On October 2, in Liuyang, Hunan Province—the so-called “hometown of fireworks”—a spectacle meant to inspire awe at the Sky Theatre dissolved into terror. Flames cascaded onto spectators as misfired pyrotechnics rained down, igniting small fires and sending families fleeing for their lives. Social media branded the scene “apocalyptic.” Within hours, state media minimized the event, stressing that “no serious injuries” occurred and praising swift emergency responses.
The disaster was not just an accident—it was the inevitable result of a political culture that weaponises spectacle. Fireworks in China are more than entertainment; they are tools of propaganda, instruments wielded by the Communist Party to dazzle citizens, showcase cultural “supremacy,” and mask systemic negligence.
Weaponised Beauty: From Pride to Hazard
Liuyang’s fireworks industry has long been celebrated as a national symbol. The CCP exploits this heritage, turning pyrotechnics into grandiose displays of “Chinese achievement.” But behind the glow lies coercion: spectacle as a weapon to command awe, loyalty, and silence.
Safety margins are sacrificed to ensure maximum visual impact. Dry weather warnings were ignored in Liuyang, and buffer zones inadequate for the scale of the show. Online, videos of flames raining on terrified audiences were swiftly censored. Citizens who risked burns were erased from the narrative—their trauma collateral damage in the Party’s pursuit of control through display.
Arc’teryx in Tibet: Spectacle on Fragile Ground
The Arc’teryx “Rising Dragon” fireworks display in Tibet followed a similar pattern. Marketed as eco-friendly art, it exploded over one of the most fragile ecosystems on Earth. The fallout was predictable: accusations of ecological recklessness, disrespect for sacred landscapes, and greenwashing by both corporate sponsors and the authorities who approved it.
While critics blamed the brand, the event could not have gone forward without CCP clearance. That approval reveals a chilling truth: environmental stewardship is secondary to spectacle when political narratives demand grandeur. By allowing fireworks in Tibet, the Party wasn’t merely indulging a corporate show—it was weaponizing the landscape itself, turning a sacred plateau into a backdrop for nationalist theatrics.
Spectacle as Political Weapon
The pattern is clear:
- Spectacle replaces accountability. Catastrophes like Liuyang are reframed as minor glitches, while censorship ensures the Party controls the memory of the event.
- Spectacle masks negligence. Environmental destruction is rebranded as “cultural expression” or “innovation.”
- Spectacle enforces obedience. Citizens are awed, silenced, or distracted, even as their health and safety are compromised.
In this way, fireworks—and the disasters they risk—are weaponized: not to kill outright, but to command attention, suppress dissent, and project state power. The cost is borne by ordinary people who inhale the smoke, run from the sparks, or live downstream from poisoned rivers.

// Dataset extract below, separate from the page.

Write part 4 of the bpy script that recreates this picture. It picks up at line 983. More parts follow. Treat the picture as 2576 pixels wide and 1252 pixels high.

Smoke That Cannot Be Censored
The CCP’s fixation on pyrotechnics highlights a deeper truth: it values optics over lives, grandeur over ecosystems, and propaganda over accountability. Drones, lasers, and projections could replace fireworks, but they lack the violent, booming symbolism that fireworks carry—an audible reminder of the Party’s dominance over both sky and people.
The flames in Liuyang, the pollution in Tibet, the erasure of truth online—all reveal how spectacle, when weaponised, becomes not a celebration but a threat. And while officials can scrub the images from social feeds, they cannot scrub the residue left in the air, the soil, or in the minds of those who lived through the firestorm.